[openstack-dev] Moving task flow to conductor - concern about scale

Peter Feiner peter at gridcentric.ca
Fri Jul 19 14:54:01 UTC 2013


On Fri, Jul 19, 2013 at 10:15 AM, Dan Smith <dms at danplanet.com> wrote:
>
> > So rather than asking "what doesn't work / might not work in the
> > future" I think the question should be "aside from them both being
> > things that could be described as a conductor - what's the
> > architectural reason for wanting to have these two separate groups of
> > functionality in the same service ?"
>
> IMHO, the architectural reason is "lack of proliferation of services and
> the added complexity that comes with it." If one expects the
> proxy workload to always overshadow the task workload, then making
> these two things a single service makes things a lot simpler.

I'd like to point a low-level detail that makes scaling nova-conductor
at the process level extremely compelling: the database driver
blocking the eventlet thread serializes nova's database access.

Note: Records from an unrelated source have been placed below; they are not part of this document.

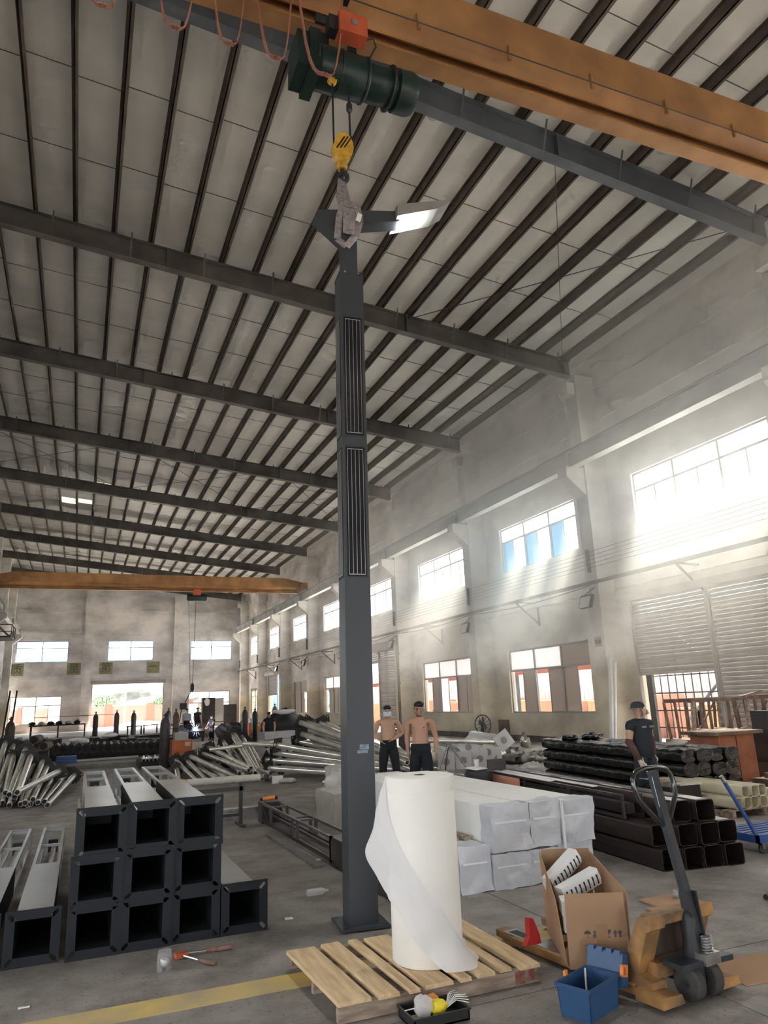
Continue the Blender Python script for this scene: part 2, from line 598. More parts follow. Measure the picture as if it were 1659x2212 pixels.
# ---- sky portals in the openings
for h in RH:
    portal((XR + 0.3, (h[0] + h[1]) / 2, (h[2] + h[3]) / 2), h[1] - h[0], h[3] - h[2], (-1, 0, 0)) if h[2] > 5 else None
for h in LH:
    portal((XL - 0.3, (h[0] + h[1]) / 2, (h[2] + h[3]) / 2), h[1] - h[0], h[3] - h[2], (1, 0, 0))
for h in FH[:3]:
    portal(((h[0] + h[1]) / 2, YF + 0.3, (h[2] + h[3]) / 2), h[1] - h[0], h[3] - h[2], (0, -1, 0))
for h in BH:
    portal(((h[0] + h[1]) / 2, YB - 0.3, (h[2] + h[3]) / 2), h[1] - h[0], h[3] - h[2], (0, 1, 0))

# ---- columns with corbels, children of the walls
def right_column(y):
    m = MB().box((XC, y - 0.3, 0), (XR, y + 0.3, RB(XC) - 0.02))
    ob('column', m, 'wall', wr)
    m = MB().prism([(0, 8.05), (0, 9.0), (-0.72, 9.0), (-0.72, 8.66)], (XC, y + 0.24, 0), (1, 0, 0), (0, 0, 1), 0.48)
    ob('corbel', m, 'wall', wr)
    ob('eave_block', MB().box((XC - 0.3, y - 0.22, RB(XC) - 0.72), (XC, y + 0.22, RB(XC) - 0.30)), 'wall', wr)
for y in COLS:
    right_column(y)
    m = MB().box((XL, y - 0.3, 0), (XL + 0.75, y + 0.3, RB(XL + 0.6) - 0.02))
    ob('column', m, 'wall', wl)
    m = MB().prism([(0.75, 8.05), (1.45, 8.66), (1.45, 9.0), (0.75, 9.0)], (XL, y + 0.24, 0), (1, 0, 0), (0, 0, 1), 0.48)
    ob('corbel', m, 'wall', wl)
for x in (0.55, 9.02):
    ob('column', MB().box((x - 0.38, YF - 0.45, 0), (x + 0.38, YF, RB(x) - 0.02)), 'wallfar', wf)
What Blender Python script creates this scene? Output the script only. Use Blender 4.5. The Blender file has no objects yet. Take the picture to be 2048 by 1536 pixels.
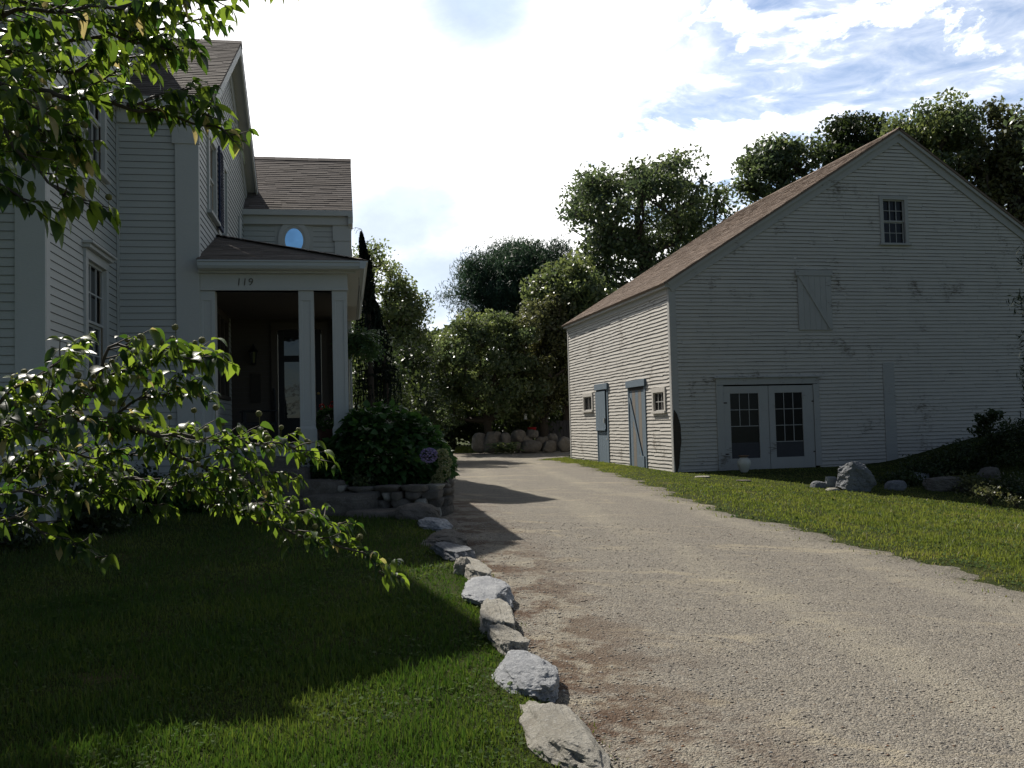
import bpy, bmesh, math, random
import numpy as np
from mathutils import Vector, Matrix
random.seed(7); RNG = np.random.default_rng(7)
sc = bpy.context.scene; COL = sc.collection
R = math.radians
# ---------------------------------------------------------------- camera
FP, PITCH, ROLL, CZ = 1850.0, R(2.54), 0.025, 1.31
fw = np.array([0, math.cos(PITCH), math.sin(PITCH)]); up0 = np.array([0, -math.sin(PITCH), math.cos(PITCH)]); r0 = np.array([1., 0, 0])
rt = r0*math.cos(ROLL)-up0*math.sin(ROLL); upv = up0*math.cos(ROLL)+r0*math.sin(ROLL)
cd = bpy.data.cameras.new('camera'); cam = bpy.data.objects.new('camera', cd); COL.objects.link(cam)
cd.sensor_width = 36; cd.lens = 36*FP/2048; cd.clip_end = 6000; cd.clip_start = .05
M = Matrix((( rt[0], upv[0], -fw[0], 0), (rt[1], upv[1], -fw[1], 0), (rt[2], upv[2], -fw[2], CZ), (0, 0, 0, 1)))
cam.matrix_world = M; sc.camera = cam
sc.render.resolution_x = 1024; sc.render.resolution_y = 768
def at(x, y, Y):            # photo pixel -> point at forward distance Y
    d = fw+rt*(x-1024)/FP+upv*(768-y)/FP; d = d/d[1]
    return np.array([0, 0, CZ])+d*Y
# ---------------------------------------------------------------- light
SUN_AZ, SUN_EL = R(35.2), R(45.0)      # azimuth to the left of the view axis
sund = np.array([-math.sin(SUN_AZ)*math.cos(SUN_EL), math.cos(SUN_AZ)*math.cos(SUN_EL), math.sin(SUN_EL)])
sl = bpy.data.lights.new('sun', 'SUN'); sl.energy = 4.7; sl.angle = R(.53); sl.color = (1, .94, .85)
so = bpy.data.objects.new('sun', sl); COL.objects.link(so)
so.rotation_euler = Vector(sund).to_track_quat('Z', 'Y').to_euler()
sc.view_settings.view_transform = 'Standard'; sc.view_settings.look = 'None'; sc.view_settings.exposure = 0.42; sc.view_settings.gamma = 1
W = bpy.data.worlds.new('World'); sc.world = W; W.use_nodes = True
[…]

Since the database connection driver is typically implemented in a
library beyond the purview of eventlet's monkeypatching (i.e., a
native python extension like _mysql.so), blocking database calls will
block all eventlet coroutines. Since most of what nova-conductor does
is access the database, a nova-conductor process's handling of
requests is effectively serial.

Nova-conductor is the gateway to the database for nova-compute
processes.  So permitting a single nova-conductor process would
effectively serialize all database queries during instance creation,
deletion, periodic instance refreshes, etc. Since these queries are
made frequently (i.e., easily 100 times during instance creation) and
while other global locks are held (e.g., in the case of nova-compute's
ResourceTracker), most of what nova-compute does becomes serialized.

In parallel performance experiments I've done, I have found that
running multiple nova-conductor processes is the best way to mitigate
the serialization of blocking database calls. Say I am booting N
instances in parallel (usually up to N=40). If I have a single
nova-conductor process, the duration of each nova-conductor RPC
increases linearly with N, which can add _minutes_ to instance
creation time (i.e., dozens of RPCs, some taking several seconds).
However, if I run N nova-conductor processes in parallel, then the
duration of the nova-conductor RPCs do not increase with N; since each
RPC is most likely handled by a different nova-conductor, serial
execution of each process is moot.

Note that there are alternative methods for preventing the eventlet
thread from blocking during database calls. However, none of these
alternatives performed as well as multiple nova-conductor processes:

Instead of using the native database driver like _mysql.so, you can
use a pure-python driver, like pymysql by setting
sql_connection=mysql+pymysql://... in the [DEFAULT] section of
/etc/nova/nova.conf, which eventlet will monkeypatch to avoid
blocking. The problem with this approach is the vastly greater CPU
demand of the pure-python driver compared to the native driver. Since
the pure-python driver is so much more CPU intensive, the eventlet
thread spends most of its time talking to the database, which
effectively the problem we had before!

Instead of making database calls from eventlet's thread, you can
submit them to eventlet's pool of worker threads and wait for the
results. Try this by setting dbapi_use_tpool=True in the [DEFAULT]
section of /etc/nova/nova.conf. The problem I found with this approach
was the overhead of synchronizing with the worker threads. In
particular, the time elapsed between the worker thread finishing and
the waiting coroutine being resumed was typically several times
greater than the duration of the database call itself.